Thanksgiving is here, and I can’t cook.
I can broil a fish filet and steam a veggie, but that’s about it. If you want anything else edible, don’t let me anywhere near a stove. Especially the one that has occupied my kitchen for 35 years. It’s old. Ancient. Managing that relic for a large dinner requires a finesse I will never — and don’t care to — possess.
I have heard the tales and gaped at the lavish photos of Thanksgiving dinner table scenes. I know of the cooking champions who start preparing the cakes, pies and sides weeks out, who delight in making all manner of dishes that I have never heard of.
I have seen the images of exhausted hosts (always women) toiling over a hot stove to lay out lavish spreads. I have marveled at their talents and drive.
That won’t be me, as I can’t cook.
As a person who loves to host parties, that would not be something to be thankful for, especially on this grand holiday of feasting. Yet I am thankful this season, especially because, for more than two decades, I have been blessed with family and friends who can cook. So, every Thanksgiving my husband and I open our doors, and the goodies flow in.
We are saved by the great Thanksgiving Day Potluck Extravaganza Extraordinaire.
If you go by a survey by the Pew Research Center, the holiday is a big deal. Conducted in the run-up to the 2024 Thanksgiving celebration, it queried 9,609 adults across America about their plans. The survey found that 91% said they celebrate the holiday, across all demographic groups. Only 7% expected to have Thanksgiving dinner with more than 20 other people. About a quarter of those surveyed said they planned to dine with more than 10 others that year.
“Smaller get-togethers are more common: 26% of Americans plan to have dinner with six to 10 other people, 15% with three to five other people, and 4% with one to two other people,” according to the survey.
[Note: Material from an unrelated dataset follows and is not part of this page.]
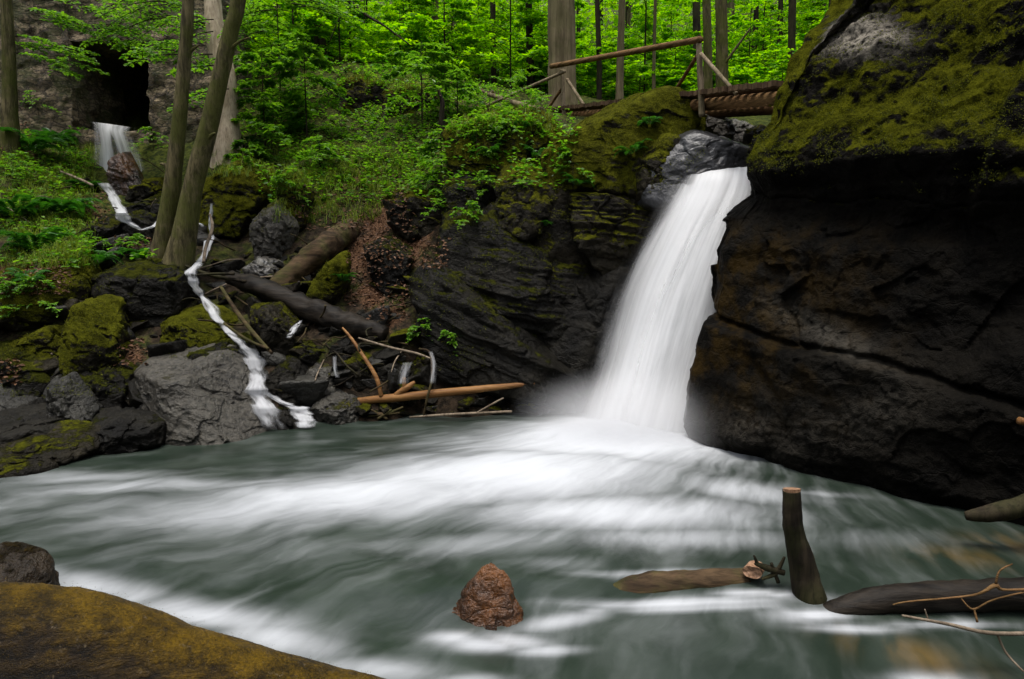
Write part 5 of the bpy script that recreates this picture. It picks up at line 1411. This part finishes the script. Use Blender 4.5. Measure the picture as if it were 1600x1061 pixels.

Six people? At my abode, we are often bursting at the seams, packing in close to 30 celebrants into our three-bedroom apartment for Thanksgiving.
This year, more of the same. It will be an assemblage of siblings, nieces, nephews, in-laws and friends of every type and stripe. We have known some for more than 40 years and one person I met just last week.
The crowd is always diverse, United Nations style. We will welcome immigrants from India and Japan. There will be an expat couple visiting from Thailand. Others trek to our North Side apartment from Indiana, the south suburbs and beyond.
We do it up right. Paper plates are verboten. It’s the only time I break out the sets of china and crystal, including my grandmother’s treasured turkey plates.
They will be loaded with traditional dishes — turkey and gravy, ham, cranberry sauce, with a touch of eggnog.
That’s just for starters. Our lovely guests have brought sushi, collard greens, hummus and baba ghanoush, and Thai satay.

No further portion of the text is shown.